The Tsow Tun Le Lum Healing House has opened the doors to its new Cowichan facility.
The decades-old organization deals with substance use and trauma treatment for Indigenous, Metis, and Inuit people from across BC and Yukon.
Their programs are structured with set intake and outtake times for each stream and focus on the healing of intergenerational wounds that Indigenous people grapple with.
“Our people, because of colonization and all of the impacts and effects of that, suffer from trauma,” says Tsow Tun Le Lum Executive Director Nola Jeffery. “People react to trauma in certain ways. I really believe that people use substances to cope with the pain.”
The society has done work for years, previously based north of Nanaimo. Their new $19 million facility just south of Duncan was needed after the lease on their previous property and the landowners chose not to renew the lease.
“Did I want to move? Absolutely not,” says Jeffery. “I didn’t think we would have to move, so no I didn’t want to.”
But the decision was made for their organization, and so the process began for a new home. Jeffery credits the First Nations Health Authority for their help, and for securing funding for the federal and provincial governments. She also sourced private donors who wanted to help bring their dream to reality. The board looked through other locations in Port Alberni and Nanaimo, before settling on the Cowichan site.
The new facility is located on Miller Road, in a wooded area just south of Duncan. The society is planning to be there for quite a while, with a 50-year lease on the land and two 25-year extensions possible.
“They [the government] thought that healing houses, which were called treatment centres, were something that maybe we [Indigenous people] needed for 10 or 15 years and then everyone would be okay,” she says. “But we know that’s not the case. Now we have one that might be here for 100 years.”
With the location change, there has been quite a bit of turnover in the staff.
“Huge turnover. People couldn’t find places to live down here and people didn’t want to drive from Nanaimo, Lantzville, and Parksville,” she says. “It’s a long travel. I bet over half of my staff are new.”
The facility itself is loaded with amenities. Among them, they’ve got 32 beds for attendees of their programs. They’ve got several group session rooms, a gymnasium with basketball nets, and a kitchen area.
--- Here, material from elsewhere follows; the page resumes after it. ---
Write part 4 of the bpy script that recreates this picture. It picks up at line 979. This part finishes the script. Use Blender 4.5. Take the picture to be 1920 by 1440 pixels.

They’ve also got a breathtaking large room to be used for morning briefings and for ceremonies with family to celebrate program graduates.
As for the challenges faced by Indigenous people, she says the trauma experienced from colonization is intergenerational.
“People not only have their own personal trauma, but we pack historical trauma with us,” she says. “So all of my children have my trauma because I hadn’t done any healing work when I carried them, so I passed it on.”
She spoke on the impact of the 2021 discovery of 215 unmarked graves at a Kamloops residential school on Indigenous peoples across the country.
“We always knew that our children had been murdered, but it took a long time for people to believe that,” she says. “I think with the intergenerational survivors, it let go of a huge grief that they didn’t know they were carrying.”
While she’s not sure if that has lead to a prolonged impact on Indigenous people looking for help, she did see a surge in calls to their support phone line.
“When the announcement came,” she says. “We were answering that phone around the clock. We weren’t just getting calls from people in BC. Somehow our number got out and we were getting calls from across Canada, from intergenerational survivors, residential school survivors, and also non-Indigenous people.”
The Tsow Tun Le Lum Healing House is hosting its first group beginning this week with plans for a grand opening ceremony later this year.